The One and Only Time a Gun Has Been Fired in Space

January 25, 2022

The USSR Salyut-3, a space station launched on June 25, 1974, and fired the first gun in space.

In 1975, the Soviet Union did something that had never been done in space before. They fired a gun from a space station, the one and only time such a thing has happened. It was an event that was only uncovered after the fall of the USSR in the early 1990s.

The gun the Soviets fired in space wasn’t a handgun, but was, in fact, a cannon that was based on the design for a cannon that had been used in a Soviet bomber. The R–23M Kartech cannon was developed in the mid-1960s and was to be used for a secret Soviet project called Almaz. The intention of the Almaz project was to put space stations into orbit that would be used only for military purposes with the cannon being used as a countermeasure to any American threat in space.

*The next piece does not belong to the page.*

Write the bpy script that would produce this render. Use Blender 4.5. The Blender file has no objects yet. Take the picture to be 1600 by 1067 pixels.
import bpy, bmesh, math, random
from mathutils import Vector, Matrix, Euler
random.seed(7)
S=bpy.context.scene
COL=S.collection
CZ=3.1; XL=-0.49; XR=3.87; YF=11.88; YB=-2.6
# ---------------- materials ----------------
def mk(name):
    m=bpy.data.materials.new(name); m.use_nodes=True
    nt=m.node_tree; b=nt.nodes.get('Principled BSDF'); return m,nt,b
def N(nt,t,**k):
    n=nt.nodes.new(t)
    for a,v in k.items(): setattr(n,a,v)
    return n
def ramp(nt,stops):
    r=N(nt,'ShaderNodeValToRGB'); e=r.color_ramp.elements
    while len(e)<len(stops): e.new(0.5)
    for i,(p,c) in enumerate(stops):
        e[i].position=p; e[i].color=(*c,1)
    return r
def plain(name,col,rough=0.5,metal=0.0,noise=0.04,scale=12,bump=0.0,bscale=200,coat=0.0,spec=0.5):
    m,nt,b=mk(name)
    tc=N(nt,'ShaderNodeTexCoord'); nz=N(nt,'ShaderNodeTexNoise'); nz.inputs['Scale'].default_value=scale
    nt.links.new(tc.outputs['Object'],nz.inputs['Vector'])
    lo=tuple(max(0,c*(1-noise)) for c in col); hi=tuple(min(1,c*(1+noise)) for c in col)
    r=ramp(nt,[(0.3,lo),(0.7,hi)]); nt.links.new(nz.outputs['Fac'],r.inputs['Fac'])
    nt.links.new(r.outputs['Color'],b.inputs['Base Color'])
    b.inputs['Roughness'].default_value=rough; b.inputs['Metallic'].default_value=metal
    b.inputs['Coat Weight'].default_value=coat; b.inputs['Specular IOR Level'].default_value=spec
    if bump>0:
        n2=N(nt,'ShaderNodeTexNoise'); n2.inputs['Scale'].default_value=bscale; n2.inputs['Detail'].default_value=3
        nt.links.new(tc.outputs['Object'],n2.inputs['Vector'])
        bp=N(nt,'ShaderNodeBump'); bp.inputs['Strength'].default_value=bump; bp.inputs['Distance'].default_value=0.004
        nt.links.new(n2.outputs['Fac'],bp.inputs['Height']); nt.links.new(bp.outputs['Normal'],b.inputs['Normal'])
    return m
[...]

The secretive space stations, and their existence, were masked under the name of the Soviets other publicly known space station program called Salyut. Out of seven Salyut space stations launched from 1971 to 1982, three of those stations were under the Almaz project. The actual existence of the Almaz project wasn’t known until after the Cold War was over.

The USSR installed the R-23M cannon on Salyut-3 (the depiction is above), which was launched on June 25, 1974. The crew departed Salyut-3 almost a month later, and the Soviets planned a test firing of the cannon on January 24, 1975, just a few hours before the station was to be deorbited and destroyed during reentry. Russian officials picked this time because they weren’t sure what the effect of the firing would have on the space station.

But firing the cannon wasn’t that easy. To aim the cannon, the 20-ton space station had to be turned to face the intended target, which was no easy task, and an onboard optical sight would have allowed a cosmonaut to fire the weapon, if one had been present. The Soviets remotely fired around three bursts from the cannon for a total of about 20 rounds, and the thrusters on the station were lit to counteract the recoil of the cannon after it had fired.

The test results from the firing of the cannon still remain classified to this day. What the cannon looked like had also been a mystery until 2015 when a Russian television show called Voennaya Priemka showed the cannon as it was displayed in the museum of the bureau where it had been designed.